Entries with scene source code:
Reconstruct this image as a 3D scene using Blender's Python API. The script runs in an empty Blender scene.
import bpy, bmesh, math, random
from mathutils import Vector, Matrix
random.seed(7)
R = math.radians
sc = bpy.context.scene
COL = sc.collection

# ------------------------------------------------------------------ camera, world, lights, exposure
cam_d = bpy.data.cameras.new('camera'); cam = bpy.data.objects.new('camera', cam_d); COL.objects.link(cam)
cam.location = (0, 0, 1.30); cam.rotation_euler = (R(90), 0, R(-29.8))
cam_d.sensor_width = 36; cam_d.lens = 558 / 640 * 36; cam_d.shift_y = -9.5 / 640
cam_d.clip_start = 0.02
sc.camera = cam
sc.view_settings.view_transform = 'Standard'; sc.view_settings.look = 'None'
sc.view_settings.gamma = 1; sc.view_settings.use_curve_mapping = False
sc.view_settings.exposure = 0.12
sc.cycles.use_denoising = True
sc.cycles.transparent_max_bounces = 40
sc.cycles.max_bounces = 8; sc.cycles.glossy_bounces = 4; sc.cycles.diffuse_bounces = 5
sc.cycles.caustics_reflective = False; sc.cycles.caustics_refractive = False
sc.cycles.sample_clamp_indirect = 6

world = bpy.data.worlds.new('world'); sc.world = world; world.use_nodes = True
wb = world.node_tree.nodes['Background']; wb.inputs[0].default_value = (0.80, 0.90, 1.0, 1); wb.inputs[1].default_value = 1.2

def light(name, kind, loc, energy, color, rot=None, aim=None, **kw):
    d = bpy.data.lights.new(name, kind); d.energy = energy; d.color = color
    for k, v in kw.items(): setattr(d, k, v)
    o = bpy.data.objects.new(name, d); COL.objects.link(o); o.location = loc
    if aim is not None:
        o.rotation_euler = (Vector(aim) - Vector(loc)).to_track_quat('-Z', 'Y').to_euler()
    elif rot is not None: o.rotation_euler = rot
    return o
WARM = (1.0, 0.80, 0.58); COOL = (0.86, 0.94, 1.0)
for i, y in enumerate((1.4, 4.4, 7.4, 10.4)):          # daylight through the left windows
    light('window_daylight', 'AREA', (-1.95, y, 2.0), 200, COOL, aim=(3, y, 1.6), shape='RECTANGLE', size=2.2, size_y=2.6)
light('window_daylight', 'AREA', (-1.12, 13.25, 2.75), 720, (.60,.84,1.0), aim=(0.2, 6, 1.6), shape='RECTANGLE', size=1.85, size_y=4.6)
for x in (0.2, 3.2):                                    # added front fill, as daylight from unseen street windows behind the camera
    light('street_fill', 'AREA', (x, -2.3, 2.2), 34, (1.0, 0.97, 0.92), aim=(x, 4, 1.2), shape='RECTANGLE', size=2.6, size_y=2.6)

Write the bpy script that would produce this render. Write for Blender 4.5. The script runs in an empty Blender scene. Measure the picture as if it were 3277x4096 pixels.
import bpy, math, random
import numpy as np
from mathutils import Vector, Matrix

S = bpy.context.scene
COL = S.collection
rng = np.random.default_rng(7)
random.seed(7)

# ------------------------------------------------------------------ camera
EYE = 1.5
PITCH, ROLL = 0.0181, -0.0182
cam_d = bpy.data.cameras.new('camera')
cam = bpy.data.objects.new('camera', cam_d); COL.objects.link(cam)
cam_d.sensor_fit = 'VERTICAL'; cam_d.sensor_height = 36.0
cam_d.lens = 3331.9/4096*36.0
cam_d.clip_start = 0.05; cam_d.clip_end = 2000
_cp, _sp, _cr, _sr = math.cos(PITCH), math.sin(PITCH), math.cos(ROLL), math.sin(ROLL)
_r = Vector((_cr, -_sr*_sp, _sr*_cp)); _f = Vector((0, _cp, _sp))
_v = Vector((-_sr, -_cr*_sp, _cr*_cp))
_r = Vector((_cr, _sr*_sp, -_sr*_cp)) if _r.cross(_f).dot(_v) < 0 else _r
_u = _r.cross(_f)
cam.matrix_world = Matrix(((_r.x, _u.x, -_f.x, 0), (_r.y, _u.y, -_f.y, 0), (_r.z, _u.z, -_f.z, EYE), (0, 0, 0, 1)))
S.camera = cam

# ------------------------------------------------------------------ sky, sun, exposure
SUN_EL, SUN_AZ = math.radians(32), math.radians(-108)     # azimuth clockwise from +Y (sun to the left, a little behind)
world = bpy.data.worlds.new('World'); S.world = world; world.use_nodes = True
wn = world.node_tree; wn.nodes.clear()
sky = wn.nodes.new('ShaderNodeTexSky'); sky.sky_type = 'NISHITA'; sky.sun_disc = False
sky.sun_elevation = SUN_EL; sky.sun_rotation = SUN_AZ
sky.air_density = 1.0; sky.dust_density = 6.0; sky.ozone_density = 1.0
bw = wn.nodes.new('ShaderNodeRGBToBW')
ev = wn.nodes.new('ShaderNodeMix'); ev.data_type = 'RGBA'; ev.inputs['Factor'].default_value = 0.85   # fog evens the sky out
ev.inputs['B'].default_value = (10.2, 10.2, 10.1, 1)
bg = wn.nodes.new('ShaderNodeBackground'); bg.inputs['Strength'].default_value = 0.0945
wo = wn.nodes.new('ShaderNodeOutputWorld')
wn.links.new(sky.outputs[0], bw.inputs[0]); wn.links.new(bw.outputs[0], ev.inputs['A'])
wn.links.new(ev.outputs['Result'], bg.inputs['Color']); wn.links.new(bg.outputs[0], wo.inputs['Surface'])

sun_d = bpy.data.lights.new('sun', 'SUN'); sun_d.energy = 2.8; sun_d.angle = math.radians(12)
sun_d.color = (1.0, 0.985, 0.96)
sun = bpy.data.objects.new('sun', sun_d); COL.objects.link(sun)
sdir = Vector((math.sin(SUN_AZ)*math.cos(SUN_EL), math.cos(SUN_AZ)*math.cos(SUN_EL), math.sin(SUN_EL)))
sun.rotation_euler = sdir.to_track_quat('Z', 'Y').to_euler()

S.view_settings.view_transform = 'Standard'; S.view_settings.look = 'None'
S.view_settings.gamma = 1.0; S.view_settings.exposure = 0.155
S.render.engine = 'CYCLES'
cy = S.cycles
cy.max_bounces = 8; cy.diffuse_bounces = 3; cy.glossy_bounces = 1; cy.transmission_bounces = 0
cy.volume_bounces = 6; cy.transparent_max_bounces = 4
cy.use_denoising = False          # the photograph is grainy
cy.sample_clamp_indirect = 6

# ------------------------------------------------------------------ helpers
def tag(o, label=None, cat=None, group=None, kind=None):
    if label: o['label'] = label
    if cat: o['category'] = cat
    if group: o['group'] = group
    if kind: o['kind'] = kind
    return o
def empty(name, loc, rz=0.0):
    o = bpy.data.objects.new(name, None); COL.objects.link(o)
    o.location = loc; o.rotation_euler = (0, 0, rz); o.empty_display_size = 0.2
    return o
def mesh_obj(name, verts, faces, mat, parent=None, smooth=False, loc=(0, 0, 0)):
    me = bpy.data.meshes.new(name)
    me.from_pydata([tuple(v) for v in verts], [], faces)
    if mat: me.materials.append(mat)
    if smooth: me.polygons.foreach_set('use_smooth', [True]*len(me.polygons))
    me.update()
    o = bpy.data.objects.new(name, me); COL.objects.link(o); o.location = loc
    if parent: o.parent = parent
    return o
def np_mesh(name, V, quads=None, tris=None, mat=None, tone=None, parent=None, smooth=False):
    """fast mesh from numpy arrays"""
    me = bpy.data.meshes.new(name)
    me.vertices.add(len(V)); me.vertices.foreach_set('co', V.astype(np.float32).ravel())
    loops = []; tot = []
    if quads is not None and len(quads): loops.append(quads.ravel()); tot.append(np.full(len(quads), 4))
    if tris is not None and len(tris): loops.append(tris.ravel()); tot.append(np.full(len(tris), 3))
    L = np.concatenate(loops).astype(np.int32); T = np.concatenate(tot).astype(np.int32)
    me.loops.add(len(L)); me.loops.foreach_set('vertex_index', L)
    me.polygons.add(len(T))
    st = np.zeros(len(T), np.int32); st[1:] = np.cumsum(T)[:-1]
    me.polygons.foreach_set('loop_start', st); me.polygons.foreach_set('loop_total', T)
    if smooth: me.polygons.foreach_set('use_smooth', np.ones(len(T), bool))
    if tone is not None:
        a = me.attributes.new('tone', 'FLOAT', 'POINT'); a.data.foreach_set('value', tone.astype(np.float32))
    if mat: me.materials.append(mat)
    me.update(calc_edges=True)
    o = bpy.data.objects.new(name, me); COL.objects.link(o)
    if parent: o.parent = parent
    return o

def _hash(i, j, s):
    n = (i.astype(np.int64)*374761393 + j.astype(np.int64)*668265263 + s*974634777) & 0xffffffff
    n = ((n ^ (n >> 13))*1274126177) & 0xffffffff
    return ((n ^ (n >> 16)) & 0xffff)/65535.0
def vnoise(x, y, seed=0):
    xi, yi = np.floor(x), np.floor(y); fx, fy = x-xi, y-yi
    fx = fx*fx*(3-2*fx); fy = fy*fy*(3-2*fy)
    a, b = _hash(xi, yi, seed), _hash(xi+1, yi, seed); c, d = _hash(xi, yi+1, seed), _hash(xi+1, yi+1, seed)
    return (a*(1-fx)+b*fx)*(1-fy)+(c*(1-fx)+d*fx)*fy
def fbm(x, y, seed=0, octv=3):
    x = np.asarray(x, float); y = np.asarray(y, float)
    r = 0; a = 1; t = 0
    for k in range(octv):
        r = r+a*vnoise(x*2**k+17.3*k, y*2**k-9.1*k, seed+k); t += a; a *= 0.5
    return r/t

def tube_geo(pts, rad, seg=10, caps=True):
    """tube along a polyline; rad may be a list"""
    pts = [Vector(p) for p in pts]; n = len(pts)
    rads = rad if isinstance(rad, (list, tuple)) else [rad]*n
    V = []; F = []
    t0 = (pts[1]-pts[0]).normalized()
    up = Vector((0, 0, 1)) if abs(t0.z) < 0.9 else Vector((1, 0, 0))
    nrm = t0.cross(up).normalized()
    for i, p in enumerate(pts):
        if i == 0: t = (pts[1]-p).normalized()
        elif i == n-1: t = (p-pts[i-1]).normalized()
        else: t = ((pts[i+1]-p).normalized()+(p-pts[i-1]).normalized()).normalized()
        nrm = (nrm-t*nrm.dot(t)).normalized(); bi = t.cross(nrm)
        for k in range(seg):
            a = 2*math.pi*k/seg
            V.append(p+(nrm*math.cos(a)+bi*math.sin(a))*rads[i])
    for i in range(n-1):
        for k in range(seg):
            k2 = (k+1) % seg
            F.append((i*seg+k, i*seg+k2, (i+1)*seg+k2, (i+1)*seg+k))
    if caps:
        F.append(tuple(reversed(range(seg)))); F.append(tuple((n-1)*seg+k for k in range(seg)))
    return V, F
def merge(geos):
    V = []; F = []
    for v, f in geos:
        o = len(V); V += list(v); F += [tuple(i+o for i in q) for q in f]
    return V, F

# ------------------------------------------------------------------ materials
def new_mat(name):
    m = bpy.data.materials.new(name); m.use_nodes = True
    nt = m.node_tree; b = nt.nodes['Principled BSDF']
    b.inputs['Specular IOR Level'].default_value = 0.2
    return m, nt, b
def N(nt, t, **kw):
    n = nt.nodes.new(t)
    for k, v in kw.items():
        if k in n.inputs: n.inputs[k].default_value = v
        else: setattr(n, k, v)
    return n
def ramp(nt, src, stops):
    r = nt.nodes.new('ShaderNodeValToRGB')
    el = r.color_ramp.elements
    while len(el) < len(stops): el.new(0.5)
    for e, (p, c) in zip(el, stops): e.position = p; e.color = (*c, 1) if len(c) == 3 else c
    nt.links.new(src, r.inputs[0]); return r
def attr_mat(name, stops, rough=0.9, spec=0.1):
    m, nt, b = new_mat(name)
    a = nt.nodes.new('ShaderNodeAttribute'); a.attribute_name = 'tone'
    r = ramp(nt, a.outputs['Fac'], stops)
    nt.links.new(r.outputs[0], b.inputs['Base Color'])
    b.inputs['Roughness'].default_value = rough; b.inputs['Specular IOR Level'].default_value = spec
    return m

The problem
Beginning at the top of the data, please return every line until and including the line containing "sc.cycles.sample_clamp_indirect = 6", copied exactly, and nothing past it.

Correct output
Reconstruct this image as a 3D scene using Blender's Python API. The script runs in an empty Blender scene.
import bpy, bmesh, math, random
from mathutils import Vector, Matrix
random.seed(7)
R = math.radians
sc = bpy.context.scene
COL = sc.collection

# ------------------------------------------------------------------ camera, world, lights, exposure
cam_d = bpy.data.cameras.new('camera'); cam = bpy.data.objects.new('camera', cam_d); COL.objects.link(cam)
cam.location = (0, 0, 1.30); cam.rotation_euler = (R(90), 0, R(-29.8))
cam_d.sensor_width = 36; cam_d.lens = 558 / 640 * 36; cam_d.shift_y = -9.5 / 640
cam_d.clip_start = 0.02
sc.camera = cam
sc.view_settings.view_transform = 'Standard'; sc.view_settings.look = 'None'
sc.view_settings.gamma = 1; sc.view_settings.use_curve_mapping = False
sc.view_settings.exposure = 0.12
sc.cycles.use_denoising = True
sc.cycles.transparent_max_bounces = 40
sc.cycles.max_bounces = 8; sc.cycles.glossy_bounces = 4; sc.cycles.diffuse_bounces = 5
sc.cycles.caustics_reflective = False; sc.cycles.caustics_refractive = False
sc.cycles.sample_clamp_indirect = 6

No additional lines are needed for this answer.